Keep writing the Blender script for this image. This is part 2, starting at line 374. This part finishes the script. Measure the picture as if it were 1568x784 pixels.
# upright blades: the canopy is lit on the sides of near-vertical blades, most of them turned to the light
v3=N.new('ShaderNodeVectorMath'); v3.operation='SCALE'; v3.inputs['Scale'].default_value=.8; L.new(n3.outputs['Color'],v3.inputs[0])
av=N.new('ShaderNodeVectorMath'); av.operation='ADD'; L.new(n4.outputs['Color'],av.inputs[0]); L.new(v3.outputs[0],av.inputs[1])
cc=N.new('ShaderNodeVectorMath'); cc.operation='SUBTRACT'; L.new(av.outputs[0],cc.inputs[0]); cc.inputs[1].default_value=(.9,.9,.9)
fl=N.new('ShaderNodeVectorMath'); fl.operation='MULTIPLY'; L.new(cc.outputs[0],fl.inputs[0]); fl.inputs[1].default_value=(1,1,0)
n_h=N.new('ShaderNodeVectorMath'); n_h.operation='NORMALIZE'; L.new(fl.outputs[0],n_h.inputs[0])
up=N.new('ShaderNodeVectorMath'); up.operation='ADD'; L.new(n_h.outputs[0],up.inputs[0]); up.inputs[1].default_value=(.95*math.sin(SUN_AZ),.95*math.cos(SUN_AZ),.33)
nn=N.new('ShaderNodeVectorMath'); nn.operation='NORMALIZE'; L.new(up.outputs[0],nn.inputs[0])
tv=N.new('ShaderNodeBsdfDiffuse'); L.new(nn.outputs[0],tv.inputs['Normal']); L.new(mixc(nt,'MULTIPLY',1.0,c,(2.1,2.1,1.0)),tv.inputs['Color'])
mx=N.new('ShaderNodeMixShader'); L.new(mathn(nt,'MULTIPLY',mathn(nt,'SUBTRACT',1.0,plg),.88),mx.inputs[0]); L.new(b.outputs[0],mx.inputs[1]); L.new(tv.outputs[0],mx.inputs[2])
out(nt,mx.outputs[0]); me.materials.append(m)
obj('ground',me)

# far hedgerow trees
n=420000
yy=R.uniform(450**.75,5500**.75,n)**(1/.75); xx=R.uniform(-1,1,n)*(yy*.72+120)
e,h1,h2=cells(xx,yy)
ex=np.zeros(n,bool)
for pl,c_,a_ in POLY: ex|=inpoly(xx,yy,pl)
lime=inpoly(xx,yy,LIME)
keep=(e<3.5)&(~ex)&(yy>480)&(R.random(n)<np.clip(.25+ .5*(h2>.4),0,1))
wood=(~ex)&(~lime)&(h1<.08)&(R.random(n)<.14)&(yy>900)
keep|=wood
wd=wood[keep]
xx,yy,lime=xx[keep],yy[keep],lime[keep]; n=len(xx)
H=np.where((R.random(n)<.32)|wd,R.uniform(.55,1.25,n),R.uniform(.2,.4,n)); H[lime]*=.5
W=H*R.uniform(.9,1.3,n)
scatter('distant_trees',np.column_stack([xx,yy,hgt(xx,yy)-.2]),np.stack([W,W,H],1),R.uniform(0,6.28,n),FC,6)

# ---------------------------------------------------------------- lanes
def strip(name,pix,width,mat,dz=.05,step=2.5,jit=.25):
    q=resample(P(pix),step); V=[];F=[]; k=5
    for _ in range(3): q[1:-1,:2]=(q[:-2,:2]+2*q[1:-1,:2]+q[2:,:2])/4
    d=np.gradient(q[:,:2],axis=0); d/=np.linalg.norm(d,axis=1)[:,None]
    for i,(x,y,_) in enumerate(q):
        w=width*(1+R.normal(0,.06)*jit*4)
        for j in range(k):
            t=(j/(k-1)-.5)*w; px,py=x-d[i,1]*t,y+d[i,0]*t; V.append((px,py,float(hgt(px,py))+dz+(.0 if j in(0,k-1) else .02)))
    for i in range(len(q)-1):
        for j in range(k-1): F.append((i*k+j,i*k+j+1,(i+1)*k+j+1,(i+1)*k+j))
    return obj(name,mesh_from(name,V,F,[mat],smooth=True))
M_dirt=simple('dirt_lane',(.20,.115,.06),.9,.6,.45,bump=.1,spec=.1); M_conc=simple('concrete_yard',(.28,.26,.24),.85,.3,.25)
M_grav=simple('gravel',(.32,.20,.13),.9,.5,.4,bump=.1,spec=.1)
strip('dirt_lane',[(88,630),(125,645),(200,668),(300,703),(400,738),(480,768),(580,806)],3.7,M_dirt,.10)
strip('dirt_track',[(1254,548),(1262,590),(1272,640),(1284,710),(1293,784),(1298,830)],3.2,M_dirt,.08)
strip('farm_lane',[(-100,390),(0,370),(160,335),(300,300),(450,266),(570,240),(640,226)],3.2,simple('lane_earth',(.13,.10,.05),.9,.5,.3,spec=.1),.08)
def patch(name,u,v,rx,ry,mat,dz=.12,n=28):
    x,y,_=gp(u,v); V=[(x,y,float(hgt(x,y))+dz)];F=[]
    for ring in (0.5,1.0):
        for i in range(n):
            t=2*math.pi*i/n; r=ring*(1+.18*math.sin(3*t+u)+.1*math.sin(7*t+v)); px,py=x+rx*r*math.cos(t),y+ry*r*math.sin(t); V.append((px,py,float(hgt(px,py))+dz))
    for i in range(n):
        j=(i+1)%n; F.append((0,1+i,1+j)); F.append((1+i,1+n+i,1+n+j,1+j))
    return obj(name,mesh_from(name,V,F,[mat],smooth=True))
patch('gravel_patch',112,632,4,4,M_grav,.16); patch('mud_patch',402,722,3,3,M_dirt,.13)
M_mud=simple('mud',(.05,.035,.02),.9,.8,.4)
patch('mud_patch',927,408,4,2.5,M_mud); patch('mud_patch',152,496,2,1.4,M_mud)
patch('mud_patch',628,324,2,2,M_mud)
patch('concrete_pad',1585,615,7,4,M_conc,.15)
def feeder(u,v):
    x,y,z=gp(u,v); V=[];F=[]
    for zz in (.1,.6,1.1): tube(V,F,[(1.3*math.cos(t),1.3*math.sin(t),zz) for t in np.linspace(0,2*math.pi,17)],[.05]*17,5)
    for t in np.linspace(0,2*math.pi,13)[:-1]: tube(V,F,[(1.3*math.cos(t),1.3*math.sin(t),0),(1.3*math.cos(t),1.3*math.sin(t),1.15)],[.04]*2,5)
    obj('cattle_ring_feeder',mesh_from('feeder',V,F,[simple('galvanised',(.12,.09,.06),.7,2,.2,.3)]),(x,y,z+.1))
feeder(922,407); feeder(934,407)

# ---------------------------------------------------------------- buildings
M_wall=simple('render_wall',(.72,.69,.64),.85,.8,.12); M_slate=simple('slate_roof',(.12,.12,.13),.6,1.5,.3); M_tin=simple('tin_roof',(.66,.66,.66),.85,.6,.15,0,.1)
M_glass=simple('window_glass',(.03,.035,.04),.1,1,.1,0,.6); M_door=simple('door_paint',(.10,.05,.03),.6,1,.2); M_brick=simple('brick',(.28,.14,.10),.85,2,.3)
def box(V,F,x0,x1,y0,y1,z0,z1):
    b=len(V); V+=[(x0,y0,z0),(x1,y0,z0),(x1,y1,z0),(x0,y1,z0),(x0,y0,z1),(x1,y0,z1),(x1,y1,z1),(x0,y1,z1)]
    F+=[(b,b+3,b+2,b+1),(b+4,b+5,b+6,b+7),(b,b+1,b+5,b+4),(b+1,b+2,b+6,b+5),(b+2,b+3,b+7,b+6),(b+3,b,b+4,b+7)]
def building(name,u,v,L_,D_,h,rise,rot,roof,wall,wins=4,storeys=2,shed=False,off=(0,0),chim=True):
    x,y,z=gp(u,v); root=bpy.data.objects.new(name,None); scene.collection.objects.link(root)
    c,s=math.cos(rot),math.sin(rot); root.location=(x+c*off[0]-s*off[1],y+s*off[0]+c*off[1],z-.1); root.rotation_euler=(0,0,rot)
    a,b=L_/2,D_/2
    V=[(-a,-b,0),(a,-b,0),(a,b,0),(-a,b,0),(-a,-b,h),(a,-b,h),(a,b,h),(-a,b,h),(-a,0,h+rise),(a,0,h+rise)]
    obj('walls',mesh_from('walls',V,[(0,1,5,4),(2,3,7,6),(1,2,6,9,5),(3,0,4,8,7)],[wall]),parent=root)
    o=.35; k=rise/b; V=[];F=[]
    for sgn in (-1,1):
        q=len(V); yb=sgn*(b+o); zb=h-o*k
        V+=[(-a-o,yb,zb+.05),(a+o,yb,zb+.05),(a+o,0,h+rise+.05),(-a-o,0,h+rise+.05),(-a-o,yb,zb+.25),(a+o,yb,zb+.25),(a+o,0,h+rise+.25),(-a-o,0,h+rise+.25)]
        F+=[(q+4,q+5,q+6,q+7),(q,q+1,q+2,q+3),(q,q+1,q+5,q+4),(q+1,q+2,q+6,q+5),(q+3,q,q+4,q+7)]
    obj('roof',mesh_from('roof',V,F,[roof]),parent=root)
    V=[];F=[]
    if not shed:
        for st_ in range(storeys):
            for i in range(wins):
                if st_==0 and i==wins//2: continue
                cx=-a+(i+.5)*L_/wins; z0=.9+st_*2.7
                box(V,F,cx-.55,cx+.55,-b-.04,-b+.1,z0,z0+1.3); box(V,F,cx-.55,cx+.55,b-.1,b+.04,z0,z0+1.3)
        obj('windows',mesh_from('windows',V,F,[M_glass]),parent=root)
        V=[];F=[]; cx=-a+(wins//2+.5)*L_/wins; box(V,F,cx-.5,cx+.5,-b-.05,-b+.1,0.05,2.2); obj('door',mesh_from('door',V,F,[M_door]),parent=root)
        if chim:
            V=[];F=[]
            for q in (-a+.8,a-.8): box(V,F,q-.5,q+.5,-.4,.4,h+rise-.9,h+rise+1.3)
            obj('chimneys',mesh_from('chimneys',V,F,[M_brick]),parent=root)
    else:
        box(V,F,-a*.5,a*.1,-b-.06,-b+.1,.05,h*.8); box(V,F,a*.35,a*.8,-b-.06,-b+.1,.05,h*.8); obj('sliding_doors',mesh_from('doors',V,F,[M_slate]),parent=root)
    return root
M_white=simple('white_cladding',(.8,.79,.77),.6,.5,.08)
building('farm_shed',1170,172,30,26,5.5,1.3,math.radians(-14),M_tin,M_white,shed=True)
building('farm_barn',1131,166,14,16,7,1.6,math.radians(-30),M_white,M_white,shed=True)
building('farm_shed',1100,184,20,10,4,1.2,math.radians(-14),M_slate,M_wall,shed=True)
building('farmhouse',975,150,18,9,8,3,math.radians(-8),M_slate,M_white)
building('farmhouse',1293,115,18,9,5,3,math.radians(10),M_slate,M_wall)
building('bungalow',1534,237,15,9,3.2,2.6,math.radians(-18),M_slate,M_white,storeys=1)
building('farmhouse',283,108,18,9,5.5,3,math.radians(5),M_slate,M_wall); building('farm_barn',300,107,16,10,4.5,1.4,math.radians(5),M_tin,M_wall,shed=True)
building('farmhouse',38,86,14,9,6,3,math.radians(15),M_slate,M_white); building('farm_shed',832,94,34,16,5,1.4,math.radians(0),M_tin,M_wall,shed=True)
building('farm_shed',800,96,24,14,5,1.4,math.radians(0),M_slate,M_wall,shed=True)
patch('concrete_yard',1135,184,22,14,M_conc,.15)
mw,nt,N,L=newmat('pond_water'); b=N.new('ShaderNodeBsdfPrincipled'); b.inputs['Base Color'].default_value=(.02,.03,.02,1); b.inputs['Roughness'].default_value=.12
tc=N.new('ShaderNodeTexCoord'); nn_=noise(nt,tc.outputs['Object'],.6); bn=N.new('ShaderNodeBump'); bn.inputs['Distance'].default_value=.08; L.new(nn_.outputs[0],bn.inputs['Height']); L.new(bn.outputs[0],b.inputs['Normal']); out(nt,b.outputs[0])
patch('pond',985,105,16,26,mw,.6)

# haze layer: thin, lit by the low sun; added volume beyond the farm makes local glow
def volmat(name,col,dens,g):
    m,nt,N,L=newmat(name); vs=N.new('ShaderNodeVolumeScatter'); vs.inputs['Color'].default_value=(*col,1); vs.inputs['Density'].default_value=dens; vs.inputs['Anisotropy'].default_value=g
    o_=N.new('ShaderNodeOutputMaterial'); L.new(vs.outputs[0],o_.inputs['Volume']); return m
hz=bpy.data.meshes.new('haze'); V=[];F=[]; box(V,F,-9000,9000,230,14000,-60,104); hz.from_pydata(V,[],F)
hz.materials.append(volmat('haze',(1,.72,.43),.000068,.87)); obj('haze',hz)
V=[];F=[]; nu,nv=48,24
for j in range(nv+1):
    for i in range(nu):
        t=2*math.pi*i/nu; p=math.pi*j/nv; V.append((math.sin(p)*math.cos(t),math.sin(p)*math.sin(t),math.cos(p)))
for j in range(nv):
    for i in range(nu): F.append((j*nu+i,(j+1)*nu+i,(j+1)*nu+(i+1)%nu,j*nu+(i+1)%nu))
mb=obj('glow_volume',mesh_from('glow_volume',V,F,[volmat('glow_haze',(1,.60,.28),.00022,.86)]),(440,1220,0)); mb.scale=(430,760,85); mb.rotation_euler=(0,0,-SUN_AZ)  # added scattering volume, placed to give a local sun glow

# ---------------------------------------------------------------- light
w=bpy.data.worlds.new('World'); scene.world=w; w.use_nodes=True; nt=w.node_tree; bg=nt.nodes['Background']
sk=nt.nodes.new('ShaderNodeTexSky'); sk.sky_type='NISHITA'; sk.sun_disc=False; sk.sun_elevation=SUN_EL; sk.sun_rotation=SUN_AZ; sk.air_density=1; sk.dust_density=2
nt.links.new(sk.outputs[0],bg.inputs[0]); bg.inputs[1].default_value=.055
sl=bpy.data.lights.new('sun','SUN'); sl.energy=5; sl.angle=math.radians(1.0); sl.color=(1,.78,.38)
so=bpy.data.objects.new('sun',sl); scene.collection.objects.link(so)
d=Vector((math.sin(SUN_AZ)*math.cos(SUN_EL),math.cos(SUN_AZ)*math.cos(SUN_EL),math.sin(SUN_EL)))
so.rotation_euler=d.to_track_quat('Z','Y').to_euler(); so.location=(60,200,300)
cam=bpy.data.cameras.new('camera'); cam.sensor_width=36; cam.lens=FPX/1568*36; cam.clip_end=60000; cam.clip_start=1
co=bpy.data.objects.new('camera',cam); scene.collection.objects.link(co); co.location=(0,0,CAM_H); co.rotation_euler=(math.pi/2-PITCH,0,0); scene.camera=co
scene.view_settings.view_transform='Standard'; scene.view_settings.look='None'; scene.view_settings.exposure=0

◆ TASK DESCRIPTION ◆
In the listing above, locate each line with "materials" and copy it.

◆ FINAL RESULT ◆
out(nt,mx.outputs[0]); me.materials.append(m)
hz.materials.append(volmat('haze',(1,.72,.43),.000068,.87)); obj('haze',hz)